At the time of discussion, the Board had not made any transition decisions on the IFRS 1 amendments. For all (but one) of the previous amendments to IFRS 1, the Board did not permit or require previous first-time adopters to apply those amendments retrospectively.

This was an amendment to the deemed cost exemption in IFRS 1:D8. The Board amended IFRS 1:D8 to allow an entity to recognise an event-driven fair value measurement as deemed cost when the event occurs, provided this is during the periods covered by its first IFRS financial statements.

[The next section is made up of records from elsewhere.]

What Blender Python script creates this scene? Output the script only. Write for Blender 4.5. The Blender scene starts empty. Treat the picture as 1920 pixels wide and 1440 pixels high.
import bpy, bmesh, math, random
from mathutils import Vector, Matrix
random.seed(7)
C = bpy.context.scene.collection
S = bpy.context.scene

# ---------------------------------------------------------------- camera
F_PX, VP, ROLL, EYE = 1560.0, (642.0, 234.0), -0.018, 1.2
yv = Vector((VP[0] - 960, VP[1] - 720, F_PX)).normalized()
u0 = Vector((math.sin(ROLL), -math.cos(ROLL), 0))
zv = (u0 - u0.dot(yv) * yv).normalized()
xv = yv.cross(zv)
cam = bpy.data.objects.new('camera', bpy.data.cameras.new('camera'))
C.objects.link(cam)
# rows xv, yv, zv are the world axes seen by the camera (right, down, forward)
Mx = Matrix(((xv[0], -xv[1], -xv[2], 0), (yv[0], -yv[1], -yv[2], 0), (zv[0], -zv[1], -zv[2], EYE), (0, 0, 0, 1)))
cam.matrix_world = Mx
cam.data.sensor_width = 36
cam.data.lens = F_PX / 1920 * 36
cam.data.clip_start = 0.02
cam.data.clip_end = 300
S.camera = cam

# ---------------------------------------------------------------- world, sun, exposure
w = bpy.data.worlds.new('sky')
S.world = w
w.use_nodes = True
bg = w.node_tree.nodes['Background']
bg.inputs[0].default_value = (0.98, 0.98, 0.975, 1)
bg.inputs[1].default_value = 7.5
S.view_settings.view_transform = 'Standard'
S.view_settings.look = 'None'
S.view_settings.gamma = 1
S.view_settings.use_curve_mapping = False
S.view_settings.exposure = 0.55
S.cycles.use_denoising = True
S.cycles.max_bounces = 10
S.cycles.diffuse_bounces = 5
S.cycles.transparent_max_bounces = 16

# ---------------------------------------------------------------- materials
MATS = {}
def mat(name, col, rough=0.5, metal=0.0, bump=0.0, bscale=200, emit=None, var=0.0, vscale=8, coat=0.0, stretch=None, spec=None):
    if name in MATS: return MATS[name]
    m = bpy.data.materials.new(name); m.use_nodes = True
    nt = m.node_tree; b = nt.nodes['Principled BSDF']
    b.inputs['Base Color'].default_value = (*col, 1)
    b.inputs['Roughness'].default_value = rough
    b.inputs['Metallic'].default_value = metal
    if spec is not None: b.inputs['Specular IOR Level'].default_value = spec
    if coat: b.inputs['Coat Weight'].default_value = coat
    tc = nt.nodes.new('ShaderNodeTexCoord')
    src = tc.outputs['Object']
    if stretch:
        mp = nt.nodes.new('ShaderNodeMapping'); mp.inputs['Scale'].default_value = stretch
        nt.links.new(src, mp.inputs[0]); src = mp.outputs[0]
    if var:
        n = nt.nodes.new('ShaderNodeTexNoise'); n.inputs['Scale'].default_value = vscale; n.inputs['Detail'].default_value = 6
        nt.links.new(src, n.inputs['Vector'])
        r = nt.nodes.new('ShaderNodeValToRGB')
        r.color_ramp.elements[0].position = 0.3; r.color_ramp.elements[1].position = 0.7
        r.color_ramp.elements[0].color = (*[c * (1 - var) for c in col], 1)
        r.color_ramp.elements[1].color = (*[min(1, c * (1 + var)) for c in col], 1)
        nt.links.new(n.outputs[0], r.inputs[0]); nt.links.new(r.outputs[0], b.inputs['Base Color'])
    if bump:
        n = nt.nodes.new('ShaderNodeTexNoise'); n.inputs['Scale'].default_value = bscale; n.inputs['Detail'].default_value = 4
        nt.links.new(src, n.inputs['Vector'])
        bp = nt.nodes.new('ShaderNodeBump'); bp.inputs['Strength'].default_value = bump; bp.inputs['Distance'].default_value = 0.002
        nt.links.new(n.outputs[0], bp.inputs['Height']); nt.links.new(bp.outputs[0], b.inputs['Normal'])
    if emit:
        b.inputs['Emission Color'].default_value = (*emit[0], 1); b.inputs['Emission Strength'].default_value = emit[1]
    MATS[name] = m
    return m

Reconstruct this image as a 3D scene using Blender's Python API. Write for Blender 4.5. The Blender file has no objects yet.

The staff note that retrospective application and transition requirements for IFRS 1 changes would not be appropriate as users of the accounts expect transition to IFRS Standards to be a one-off event.

Staff recommendation

The staff recommend that transition requirements for the proposed amendments to IFRS 1 are not relevant for first-time adopters. It is therefore recommended that the Board does not permit or require previous first-time adopters to apply amendments retrospectively.

The staff recommend a 90-day comment period for the Exposure Draft and ask for permission to ballot.

Board decision

The Board agreed that transition requirements for the proposed amendments are not relevant for IFRS 1.

The Board agreed unanimously to the suggested comment period of at least 90 days on the Exposure Draft. No members intended to dissent from the proposed amendments, and the Board agreed it was satisfied that the staff had followed the due process.